Il ne lui restait plus qu’à proposer une coopération tripartite Europe-Russie-Ukraine avant de rejoindre, penaud, la zone de libre-échange constituée autour de Moscou par le Kazakhstan et la Biélorussie. Pour les Russes, l’Ukraine est le berceau de la nation. Sa déclaration d’indépendance en 1991 a certes permis l’éclatement de l’URSS, mais c’était une étape indispensable vers l’indépendance de la Russie. Ensuite Kiev devait rentrer au bercail.

Sous l’impulsion des gouvernements brouillons issus de la « révolution orange », l’Ukraine s’était rapprochée de l’Europe à laquelle les Ukrainiens de l’ouest sont historiquement attachés. Viktor Ianoukovitch a ramené le balancier vers la Russie jusqu’à se mettre à dos les Européens. Vladimir Poutine a ainsi remporté un succès stratégique sur l’Union européenne à laquelle il dénie le droit d’associer les anciennes républiques ayant appartenu à l’URSS. Il était déjà assez douloureux pour celui qui veut restaurer la puissance soviétique de devoir accepter la perte des républiques baltes.

C’était sans compter sans la réaction d’une grande partie de la population ukrainienne qui n’accepte pas ce retour à la « souveraineté limitée » en vigueur du temps de Léonid Brejnev. Comme en 2004 quand ils ont eu l’impression de se voir voler la victoire à l’élection présidentielle par le parti prorusse de Viktor Ianoukovitch, les jeunes, les ouvriers, les intellectuels sont descendus dans la rue. Ils ont occupé la grande place de l’Indépendance dans la capitale Kiev et investi les centres du pouvoir politique. Ils ont forcé le candidat élu grâce aux fraudes à céder la place à un président pro-occidental, Viktor Iouchtchenko. La « révolution orange » de Kiev a donné des idées aux Géorgiens qui ont lancé la « révolution des roses » contre le vieil apparatchik Edouard Chevardnadze. A cette époque, Vladimir Poutine a craint que ces « révolutions de couleur » ne fassent tache d’huile dans l’ensemble de l’ancienne Union soviétique, et notamment en Russie. A Moscou aussi, des manifestants descendaient dans les rues pour protester contre les fraudes électorales et contre l’accaparement du pouvoir par les anciens caciques du régime communiste.
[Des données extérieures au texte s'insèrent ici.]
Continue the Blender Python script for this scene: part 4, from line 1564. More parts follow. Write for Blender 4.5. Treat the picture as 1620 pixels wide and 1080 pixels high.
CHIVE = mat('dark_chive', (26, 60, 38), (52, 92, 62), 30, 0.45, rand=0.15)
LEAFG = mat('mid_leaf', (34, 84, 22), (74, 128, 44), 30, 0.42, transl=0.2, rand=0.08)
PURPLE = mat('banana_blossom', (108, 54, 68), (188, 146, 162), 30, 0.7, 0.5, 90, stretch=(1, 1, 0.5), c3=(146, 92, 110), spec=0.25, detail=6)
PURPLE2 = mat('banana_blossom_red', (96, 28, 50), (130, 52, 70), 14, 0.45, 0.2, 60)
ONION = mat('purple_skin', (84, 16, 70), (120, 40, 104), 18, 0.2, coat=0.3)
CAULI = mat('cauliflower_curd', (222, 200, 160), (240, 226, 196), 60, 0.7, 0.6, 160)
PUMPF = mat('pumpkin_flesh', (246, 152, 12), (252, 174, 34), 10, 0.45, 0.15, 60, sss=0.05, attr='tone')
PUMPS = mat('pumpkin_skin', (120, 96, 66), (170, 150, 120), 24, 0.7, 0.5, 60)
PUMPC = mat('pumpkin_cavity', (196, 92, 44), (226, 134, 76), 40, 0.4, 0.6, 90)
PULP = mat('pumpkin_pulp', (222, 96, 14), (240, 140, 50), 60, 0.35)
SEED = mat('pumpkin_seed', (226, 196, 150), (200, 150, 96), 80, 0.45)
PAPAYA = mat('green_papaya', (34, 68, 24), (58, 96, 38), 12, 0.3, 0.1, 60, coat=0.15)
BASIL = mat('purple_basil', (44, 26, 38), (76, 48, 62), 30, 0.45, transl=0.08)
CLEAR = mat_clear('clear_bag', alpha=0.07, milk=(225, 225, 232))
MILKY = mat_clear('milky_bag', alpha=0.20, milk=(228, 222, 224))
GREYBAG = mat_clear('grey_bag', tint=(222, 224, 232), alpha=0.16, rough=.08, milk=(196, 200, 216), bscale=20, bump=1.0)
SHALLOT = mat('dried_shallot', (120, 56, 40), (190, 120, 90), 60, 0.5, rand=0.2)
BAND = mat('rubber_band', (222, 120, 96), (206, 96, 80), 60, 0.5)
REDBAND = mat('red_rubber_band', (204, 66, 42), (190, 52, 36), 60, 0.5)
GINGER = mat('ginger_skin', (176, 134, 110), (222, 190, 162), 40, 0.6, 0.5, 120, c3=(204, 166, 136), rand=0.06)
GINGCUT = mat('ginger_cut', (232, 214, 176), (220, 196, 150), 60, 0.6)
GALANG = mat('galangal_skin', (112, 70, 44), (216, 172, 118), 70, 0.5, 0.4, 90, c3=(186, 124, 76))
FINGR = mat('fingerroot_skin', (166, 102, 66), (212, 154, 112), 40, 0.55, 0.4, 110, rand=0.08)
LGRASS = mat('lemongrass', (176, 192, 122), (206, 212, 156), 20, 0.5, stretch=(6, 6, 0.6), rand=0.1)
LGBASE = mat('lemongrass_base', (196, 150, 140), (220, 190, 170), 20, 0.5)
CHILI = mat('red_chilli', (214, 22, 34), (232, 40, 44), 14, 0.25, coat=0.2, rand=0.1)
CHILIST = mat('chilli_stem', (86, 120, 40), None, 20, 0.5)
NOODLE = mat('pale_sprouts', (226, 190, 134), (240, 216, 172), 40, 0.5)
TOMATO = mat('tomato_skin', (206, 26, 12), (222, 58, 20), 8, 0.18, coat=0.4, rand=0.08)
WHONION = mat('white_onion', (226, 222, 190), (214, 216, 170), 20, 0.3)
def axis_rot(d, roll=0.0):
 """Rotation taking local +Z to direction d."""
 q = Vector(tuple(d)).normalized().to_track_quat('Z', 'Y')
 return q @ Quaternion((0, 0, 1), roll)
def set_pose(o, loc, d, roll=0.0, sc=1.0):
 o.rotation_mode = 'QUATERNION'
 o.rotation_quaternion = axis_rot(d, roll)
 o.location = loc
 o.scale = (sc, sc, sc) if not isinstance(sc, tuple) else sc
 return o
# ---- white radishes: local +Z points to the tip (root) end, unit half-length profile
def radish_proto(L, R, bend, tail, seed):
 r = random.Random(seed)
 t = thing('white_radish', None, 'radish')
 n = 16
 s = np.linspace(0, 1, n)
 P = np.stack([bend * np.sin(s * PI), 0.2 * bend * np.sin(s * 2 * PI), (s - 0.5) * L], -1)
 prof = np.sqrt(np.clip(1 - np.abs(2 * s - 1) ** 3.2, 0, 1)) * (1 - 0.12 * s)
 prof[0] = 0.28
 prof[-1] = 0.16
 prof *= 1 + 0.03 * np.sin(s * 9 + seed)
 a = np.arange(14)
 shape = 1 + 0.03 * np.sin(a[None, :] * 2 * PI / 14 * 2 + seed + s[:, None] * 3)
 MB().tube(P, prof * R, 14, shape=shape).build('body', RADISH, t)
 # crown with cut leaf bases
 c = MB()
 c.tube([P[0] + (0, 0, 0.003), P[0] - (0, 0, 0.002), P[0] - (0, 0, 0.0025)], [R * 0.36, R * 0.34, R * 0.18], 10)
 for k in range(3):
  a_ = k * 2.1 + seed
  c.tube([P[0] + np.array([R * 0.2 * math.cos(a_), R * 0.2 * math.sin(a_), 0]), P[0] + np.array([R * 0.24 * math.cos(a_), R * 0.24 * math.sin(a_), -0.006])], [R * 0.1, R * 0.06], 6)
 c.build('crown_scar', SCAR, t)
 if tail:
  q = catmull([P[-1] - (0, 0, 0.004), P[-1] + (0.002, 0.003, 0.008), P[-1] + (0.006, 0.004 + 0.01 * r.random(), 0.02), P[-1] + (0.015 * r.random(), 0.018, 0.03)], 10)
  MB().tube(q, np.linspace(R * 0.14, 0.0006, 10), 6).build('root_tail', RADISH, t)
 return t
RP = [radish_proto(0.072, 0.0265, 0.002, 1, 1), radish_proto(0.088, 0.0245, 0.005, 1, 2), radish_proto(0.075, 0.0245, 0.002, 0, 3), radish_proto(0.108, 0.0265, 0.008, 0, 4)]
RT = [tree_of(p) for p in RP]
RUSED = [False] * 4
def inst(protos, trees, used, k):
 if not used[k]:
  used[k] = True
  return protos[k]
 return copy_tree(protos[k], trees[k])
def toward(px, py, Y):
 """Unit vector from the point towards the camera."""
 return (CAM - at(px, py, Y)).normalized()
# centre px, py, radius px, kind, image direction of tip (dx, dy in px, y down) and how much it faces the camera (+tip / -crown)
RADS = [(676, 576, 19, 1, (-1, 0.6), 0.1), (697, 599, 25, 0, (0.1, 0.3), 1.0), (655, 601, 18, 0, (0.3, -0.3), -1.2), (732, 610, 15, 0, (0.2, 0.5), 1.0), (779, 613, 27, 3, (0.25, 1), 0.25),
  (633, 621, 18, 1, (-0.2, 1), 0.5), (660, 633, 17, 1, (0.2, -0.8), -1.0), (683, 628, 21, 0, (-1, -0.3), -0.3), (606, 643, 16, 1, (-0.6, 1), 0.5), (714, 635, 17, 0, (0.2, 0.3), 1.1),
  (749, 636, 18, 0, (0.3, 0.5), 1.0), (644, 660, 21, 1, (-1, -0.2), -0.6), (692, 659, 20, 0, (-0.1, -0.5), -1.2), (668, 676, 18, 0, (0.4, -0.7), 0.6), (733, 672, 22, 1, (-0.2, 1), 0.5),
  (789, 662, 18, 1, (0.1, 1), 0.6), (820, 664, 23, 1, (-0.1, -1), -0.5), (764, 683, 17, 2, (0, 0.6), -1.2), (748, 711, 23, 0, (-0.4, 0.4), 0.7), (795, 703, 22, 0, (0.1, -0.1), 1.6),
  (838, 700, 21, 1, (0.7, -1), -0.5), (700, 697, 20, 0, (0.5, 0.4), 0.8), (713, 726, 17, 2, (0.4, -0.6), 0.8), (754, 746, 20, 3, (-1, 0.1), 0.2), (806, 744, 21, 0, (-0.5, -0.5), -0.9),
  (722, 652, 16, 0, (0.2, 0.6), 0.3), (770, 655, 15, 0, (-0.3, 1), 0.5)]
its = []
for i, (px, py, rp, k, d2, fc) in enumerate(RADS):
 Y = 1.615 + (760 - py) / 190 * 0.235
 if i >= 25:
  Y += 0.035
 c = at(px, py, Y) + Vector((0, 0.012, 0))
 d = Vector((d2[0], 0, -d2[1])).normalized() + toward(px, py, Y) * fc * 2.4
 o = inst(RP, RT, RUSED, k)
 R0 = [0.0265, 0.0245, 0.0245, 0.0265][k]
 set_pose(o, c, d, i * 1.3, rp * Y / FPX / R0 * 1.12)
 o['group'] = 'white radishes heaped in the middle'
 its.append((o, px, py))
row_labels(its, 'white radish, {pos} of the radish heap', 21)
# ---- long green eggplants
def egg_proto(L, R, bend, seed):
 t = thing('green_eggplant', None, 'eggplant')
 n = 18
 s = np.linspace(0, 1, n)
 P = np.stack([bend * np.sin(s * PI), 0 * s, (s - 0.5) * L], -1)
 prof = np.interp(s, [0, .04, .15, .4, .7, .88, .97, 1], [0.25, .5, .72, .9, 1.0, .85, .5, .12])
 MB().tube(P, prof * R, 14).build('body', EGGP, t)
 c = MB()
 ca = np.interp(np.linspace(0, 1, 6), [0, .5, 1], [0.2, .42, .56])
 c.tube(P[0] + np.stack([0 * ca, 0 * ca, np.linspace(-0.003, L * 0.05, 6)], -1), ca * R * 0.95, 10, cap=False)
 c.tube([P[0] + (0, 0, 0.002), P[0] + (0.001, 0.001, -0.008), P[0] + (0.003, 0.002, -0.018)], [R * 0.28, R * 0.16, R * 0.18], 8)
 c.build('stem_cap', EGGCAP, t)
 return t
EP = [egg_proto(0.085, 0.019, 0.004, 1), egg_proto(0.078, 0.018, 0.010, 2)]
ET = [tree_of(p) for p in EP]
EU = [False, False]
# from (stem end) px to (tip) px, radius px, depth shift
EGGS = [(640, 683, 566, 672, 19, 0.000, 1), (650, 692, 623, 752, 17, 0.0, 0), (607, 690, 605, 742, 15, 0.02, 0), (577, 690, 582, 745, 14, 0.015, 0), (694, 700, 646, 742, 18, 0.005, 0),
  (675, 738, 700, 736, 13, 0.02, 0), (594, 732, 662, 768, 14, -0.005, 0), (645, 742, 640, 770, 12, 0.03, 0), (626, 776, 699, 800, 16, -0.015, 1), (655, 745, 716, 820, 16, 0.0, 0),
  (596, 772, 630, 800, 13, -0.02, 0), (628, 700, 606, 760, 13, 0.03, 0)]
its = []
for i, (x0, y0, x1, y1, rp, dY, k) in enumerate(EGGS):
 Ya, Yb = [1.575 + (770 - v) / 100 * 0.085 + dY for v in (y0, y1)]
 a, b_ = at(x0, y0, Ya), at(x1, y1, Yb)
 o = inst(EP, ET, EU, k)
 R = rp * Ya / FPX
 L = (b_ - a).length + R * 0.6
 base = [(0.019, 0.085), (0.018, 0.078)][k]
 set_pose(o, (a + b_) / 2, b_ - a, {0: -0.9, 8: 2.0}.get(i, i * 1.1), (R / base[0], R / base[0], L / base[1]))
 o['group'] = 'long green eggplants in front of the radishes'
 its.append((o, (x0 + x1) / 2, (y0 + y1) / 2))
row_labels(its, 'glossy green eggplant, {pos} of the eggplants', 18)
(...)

Si les manifestations actuelles de Kiev aboutissaient de nouveau à la destitution de Viktor Ianoukovitch et à un retournement de situation en faveur des pro-européens, ce serait une défaite pour Vladimir Poutine et son objectif de recréer une communauté eurasienne autour de Moscou, opposée à l’Union européenne et plus largement aux Occidentaux. Comme le disait le ministre des affaires étrangères Sergueï Lavrov, la Russie est menacée d’encerclement par des démocraties. Pour faire face à ce danger, il est à craindre que Vladimir Poutine ne durcisse la répression contre ses propres contestataires. Mais il est coincé à la fois par la proximité des Jeux olympiques d’hiver à Sotchi, qui doivent être une vitrine de la nouvelle Russie, et par une diffusion rampante des mouvements oppositionnels dans la société russe. La dislocation de l’empire soviétique n’a pas fini de faire sentir ses effets.